--- start of Records for this exercise ---
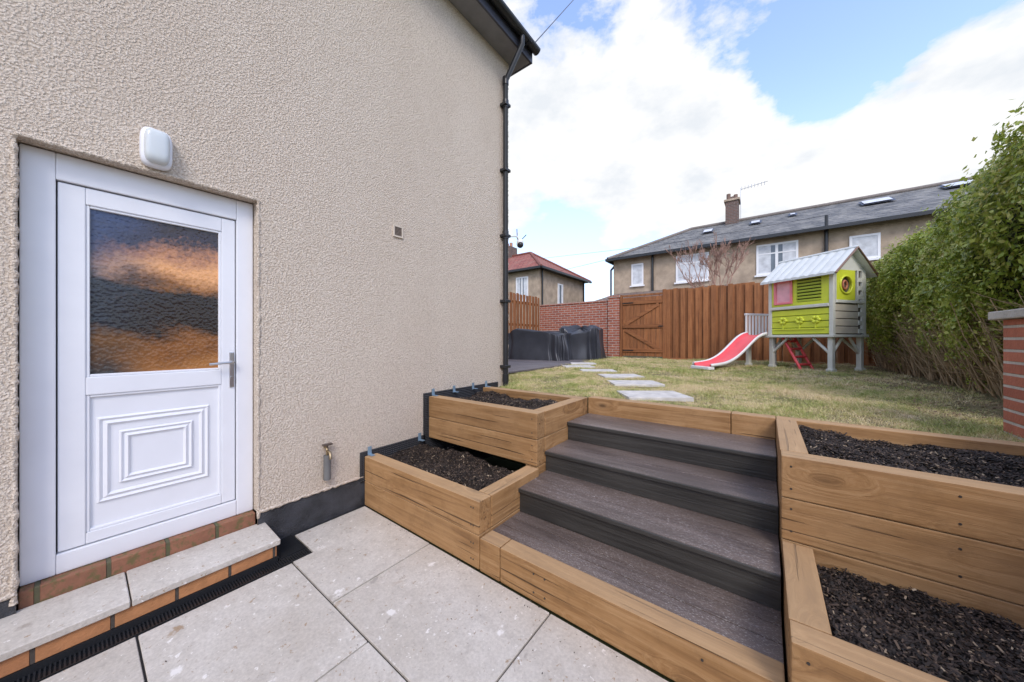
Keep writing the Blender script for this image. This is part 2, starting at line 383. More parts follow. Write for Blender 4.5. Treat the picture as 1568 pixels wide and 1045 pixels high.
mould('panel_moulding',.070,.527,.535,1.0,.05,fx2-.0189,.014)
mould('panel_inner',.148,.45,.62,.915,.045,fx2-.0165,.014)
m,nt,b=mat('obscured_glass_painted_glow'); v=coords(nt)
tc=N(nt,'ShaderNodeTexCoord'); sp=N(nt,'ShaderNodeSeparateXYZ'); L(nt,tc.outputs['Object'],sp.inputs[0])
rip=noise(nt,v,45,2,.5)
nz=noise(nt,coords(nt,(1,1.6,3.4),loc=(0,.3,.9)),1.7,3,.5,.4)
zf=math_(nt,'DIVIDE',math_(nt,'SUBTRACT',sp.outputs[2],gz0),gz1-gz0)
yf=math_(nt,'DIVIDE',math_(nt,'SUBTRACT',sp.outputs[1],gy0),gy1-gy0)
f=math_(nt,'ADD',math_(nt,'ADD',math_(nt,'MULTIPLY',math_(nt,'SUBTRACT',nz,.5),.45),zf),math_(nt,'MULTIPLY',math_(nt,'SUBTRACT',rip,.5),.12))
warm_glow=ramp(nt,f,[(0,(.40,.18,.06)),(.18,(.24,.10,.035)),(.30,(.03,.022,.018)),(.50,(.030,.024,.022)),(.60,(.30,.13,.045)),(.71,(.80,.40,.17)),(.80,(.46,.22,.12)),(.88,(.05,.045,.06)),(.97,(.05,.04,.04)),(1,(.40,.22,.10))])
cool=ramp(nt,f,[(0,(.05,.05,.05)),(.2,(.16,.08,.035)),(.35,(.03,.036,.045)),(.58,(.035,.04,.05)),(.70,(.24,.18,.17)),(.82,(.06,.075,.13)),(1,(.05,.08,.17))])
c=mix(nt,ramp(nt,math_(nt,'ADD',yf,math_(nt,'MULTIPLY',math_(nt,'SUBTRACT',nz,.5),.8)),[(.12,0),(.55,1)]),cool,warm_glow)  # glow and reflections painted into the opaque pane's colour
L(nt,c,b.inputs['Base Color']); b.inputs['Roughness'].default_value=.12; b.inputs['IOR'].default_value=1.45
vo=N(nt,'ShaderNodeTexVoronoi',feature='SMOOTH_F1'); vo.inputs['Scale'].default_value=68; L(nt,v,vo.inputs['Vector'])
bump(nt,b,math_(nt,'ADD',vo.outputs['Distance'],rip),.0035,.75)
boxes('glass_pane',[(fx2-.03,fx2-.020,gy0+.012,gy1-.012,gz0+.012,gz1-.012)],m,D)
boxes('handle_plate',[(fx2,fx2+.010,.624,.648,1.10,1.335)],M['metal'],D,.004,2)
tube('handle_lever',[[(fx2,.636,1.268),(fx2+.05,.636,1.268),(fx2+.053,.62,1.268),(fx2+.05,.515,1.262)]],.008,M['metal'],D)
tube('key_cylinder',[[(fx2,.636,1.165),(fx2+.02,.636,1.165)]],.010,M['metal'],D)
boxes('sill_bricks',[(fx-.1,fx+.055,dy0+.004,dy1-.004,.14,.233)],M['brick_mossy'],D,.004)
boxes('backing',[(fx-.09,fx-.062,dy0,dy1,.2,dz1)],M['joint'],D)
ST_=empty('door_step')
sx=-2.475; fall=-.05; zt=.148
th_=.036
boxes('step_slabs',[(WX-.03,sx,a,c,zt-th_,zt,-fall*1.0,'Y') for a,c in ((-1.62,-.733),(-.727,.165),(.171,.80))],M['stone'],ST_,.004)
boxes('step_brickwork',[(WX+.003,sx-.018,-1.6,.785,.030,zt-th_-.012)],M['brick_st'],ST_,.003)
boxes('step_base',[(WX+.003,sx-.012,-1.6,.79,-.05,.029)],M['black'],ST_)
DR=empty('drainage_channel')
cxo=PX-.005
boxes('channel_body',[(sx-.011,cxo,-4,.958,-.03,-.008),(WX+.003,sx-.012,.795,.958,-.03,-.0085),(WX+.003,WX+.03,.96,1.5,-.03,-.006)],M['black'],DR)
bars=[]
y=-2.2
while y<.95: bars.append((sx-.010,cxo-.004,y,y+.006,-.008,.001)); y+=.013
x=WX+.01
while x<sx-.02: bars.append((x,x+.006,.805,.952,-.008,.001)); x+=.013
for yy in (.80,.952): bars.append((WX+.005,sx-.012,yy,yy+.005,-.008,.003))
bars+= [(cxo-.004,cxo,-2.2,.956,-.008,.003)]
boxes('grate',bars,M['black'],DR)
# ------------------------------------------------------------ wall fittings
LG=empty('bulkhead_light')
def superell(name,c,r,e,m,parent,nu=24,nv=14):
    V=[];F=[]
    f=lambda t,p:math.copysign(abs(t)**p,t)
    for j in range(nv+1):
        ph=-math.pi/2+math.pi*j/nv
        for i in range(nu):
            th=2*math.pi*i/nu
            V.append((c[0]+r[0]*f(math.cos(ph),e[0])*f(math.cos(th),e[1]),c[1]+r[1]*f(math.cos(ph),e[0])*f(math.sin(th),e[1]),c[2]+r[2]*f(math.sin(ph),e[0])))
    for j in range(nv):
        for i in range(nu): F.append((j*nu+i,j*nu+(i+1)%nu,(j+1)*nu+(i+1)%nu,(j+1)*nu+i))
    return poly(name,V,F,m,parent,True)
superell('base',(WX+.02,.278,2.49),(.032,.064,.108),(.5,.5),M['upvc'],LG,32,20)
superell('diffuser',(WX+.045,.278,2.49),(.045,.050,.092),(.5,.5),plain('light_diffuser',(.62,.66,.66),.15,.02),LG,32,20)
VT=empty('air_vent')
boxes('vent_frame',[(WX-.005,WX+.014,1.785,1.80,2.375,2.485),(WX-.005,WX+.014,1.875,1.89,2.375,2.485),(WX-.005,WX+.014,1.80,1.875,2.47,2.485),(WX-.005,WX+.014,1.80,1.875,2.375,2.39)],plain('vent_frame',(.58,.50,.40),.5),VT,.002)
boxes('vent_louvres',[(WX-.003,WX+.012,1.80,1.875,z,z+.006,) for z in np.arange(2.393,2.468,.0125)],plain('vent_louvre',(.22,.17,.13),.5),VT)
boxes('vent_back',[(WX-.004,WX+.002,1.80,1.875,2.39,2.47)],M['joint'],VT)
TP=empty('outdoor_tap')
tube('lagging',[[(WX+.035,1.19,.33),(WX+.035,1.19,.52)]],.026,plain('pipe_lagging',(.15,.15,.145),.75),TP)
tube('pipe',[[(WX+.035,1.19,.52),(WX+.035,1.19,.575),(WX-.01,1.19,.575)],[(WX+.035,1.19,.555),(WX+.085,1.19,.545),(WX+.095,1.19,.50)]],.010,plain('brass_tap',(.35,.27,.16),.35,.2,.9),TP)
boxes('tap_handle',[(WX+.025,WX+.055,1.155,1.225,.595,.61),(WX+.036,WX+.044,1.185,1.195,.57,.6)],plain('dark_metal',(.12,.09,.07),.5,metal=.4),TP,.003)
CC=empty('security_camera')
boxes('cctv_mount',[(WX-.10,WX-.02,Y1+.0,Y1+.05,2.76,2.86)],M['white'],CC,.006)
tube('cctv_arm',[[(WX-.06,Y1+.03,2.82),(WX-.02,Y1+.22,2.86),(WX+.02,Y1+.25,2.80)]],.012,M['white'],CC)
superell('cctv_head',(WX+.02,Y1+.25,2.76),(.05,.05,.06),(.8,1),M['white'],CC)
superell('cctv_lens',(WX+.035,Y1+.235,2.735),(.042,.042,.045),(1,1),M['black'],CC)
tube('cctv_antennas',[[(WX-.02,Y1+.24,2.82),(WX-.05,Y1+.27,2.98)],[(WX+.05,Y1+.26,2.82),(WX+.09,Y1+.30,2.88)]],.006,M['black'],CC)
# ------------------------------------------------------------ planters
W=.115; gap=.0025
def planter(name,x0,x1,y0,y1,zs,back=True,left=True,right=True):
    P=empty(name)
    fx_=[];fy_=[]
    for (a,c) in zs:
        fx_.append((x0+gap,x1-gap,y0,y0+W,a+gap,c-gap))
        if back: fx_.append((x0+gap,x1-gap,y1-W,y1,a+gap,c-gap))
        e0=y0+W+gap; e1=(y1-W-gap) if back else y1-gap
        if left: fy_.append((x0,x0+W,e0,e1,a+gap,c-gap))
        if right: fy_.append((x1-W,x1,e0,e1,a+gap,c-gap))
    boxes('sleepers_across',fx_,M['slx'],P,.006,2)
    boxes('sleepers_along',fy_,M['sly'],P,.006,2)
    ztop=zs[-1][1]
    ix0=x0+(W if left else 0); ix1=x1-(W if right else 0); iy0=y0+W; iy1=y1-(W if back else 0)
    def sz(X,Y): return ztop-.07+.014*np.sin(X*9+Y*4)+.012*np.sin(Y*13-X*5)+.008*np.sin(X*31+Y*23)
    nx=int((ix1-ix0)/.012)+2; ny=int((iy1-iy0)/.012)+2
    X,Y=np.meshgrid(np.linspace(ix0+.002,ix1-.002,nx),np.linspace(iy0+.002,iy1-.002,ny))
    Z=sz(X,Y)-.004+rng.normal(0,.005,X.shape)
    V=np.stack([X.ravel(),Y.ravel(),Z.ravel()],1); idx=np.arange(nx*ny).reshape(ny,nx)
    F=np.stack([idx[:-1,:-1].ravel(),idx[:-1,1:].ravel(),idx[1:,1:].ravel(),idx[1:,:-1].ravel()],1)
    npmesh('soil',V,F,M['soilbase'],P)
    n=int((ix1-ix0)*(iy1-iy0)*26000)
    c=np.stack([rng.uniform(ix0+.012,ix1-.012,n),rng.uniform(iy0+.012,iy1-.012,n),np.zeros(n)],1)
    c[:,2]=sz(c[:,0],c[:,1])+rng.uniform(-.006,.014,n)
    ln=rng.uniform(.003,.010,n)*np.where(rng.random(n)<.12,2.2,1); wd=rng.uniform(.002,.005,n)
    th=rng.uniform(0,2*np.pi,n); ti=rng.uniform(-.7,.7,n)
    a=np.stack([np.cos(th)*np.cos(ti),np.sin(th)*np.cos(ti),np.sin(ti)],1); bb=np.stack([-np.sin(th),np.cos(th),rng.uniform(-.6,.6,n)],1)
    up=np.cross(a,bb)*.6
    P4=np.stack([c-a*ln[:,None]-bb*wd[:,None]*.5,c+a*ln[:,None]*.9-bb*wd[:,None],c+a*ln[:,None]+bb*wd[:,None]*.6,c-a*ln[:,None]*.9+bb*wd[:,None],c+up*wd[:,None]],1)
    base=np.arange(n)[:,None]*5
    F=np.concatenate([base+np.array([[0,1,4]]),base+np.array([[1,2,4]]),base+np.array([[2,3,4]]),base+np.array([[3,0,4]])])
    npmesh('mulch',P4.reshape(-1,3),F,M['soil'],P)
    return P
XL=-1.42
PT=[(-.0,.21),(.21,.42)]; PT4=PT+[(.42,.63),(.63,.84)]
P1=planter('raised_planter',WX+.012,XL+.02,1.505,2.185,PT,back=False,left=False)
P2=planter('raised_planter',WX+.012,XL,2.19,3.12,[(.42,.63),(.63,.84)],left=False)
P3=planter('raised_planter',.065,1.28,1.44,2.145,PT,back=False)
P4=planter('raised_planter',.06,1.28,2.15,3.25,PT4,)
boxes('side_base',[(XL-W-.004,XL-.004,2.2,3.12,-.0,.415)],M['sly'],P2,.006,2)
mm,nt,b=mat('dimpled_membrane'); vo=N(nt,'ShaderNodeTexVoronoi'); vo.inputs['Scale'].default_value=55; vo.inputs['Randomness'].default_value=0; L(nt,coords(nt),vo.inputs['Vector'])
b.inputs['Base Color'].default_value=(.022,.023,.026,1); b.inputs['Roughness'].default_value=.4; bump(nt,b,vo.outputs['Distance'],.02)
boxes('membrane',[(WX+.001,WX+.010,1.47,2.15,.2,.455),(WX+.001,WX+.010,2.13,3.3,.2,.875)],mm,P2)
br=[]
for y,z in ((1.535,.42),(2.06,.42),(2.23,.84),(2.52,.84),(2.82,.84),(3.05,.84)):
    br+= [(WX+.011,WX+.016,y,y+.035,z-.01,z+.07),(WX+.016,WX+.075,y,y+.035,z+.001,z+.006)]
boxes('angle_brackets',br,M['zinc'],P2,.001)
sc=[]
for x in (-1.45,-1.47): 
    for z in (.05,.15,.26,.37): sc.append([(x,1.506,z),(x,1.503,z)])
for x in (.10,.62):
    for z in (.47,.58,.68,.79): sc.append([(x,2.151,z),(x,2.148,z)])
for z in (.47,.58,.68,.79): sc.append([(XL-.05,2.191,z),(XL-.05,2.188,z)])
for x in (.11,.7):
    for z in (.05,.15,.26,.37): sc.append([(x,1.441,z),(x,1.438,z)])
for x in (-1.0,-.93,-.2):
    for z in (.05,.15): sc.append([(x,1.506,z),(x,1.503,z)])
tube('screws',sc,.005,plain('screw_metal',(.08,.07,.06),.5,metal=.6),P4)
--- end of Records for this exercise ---
--- start of Records for this exercise ---
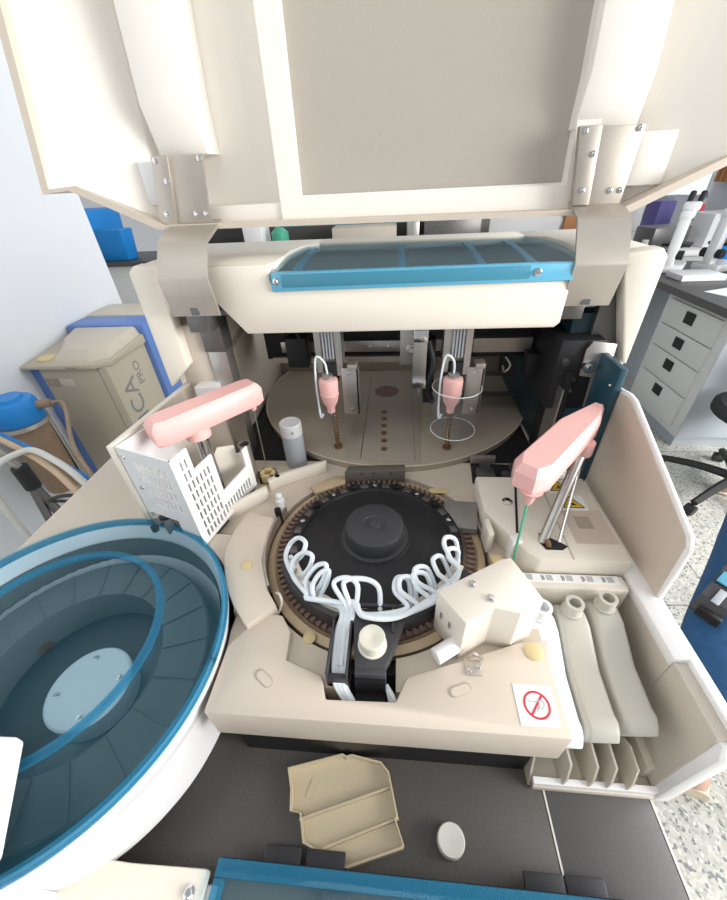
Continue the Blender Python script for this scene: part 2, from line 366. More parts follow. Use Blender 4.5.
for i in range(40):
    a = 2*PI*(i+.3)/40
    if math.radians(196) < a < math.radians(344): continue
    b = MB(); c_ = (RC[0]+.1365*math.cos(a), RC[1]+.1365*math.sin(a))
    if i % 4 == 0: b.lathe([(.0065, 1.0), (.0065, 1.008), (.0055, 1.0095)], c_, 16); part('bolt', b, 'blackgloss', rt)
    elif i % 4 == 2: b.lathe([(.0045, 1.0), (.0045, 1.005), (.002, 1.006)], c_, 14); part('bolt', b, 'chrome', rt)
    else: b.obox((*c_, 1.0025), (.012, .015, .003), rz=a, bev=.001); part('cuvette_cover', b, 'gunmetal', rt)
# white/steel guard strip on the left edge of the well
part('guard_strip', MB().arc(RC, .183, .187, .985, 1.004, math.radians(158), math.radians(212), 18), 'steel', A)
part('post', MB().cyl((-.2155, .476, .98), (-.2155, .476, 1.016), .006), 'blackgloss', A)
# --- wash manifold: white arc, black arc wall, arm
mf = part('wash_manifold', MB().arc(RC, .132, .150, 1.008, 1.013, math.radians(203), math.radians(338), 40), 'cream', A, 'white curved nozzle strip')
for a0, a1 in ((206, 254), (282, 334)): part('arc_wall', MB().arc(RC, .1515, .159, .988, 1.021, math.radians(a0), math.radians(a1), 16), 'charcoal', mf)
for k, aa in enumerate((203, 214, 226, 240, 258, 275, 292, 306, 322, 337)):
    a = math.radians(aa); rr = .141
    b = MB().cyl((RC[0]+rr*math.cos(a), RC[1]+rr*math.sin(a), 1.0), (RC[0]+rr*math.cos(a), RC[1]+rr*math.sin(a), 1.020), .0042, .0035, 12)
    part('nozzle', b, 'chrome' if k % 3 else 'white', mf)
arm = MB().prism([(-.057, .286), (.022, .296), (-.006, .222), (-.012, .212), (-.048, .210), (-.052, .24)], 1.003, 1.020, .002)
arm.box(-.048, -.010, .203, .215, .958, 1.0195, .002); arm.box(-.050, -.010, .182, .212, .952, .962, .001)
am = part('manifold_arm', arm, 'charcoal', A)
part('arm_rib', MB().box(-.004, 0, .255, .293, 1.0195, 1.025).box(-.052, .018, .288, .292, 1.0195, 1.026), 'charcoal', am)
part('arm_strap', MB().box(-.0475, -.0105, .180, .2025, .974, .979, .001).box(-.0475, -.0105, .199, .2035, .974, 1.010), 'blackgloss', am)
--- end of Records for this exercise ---
Aim of the exercise:
Collect each line above holding the string "MULTIPLY".

Solved problem:
f=math_(nt,'ADD',math_(nt,'ADD',math_(nt,'MULTIPLY',math_(nt,'SUBTRACT',nz,.5),.45),zf),math_(nt,'MULTIPLY',math_(nt,'SUBTRACT',rip,.5),.12))
c=mix(nt,ramp(nt,math_(nt,'ADD',yf,math_(nt,'MULTIPLY',math_(nt,'SUBTRACT',nz,.5),.8)),[(.12,0),(.55,1)]),cool,warm_glow)  # glow and reflections painted into the opaque pane's colour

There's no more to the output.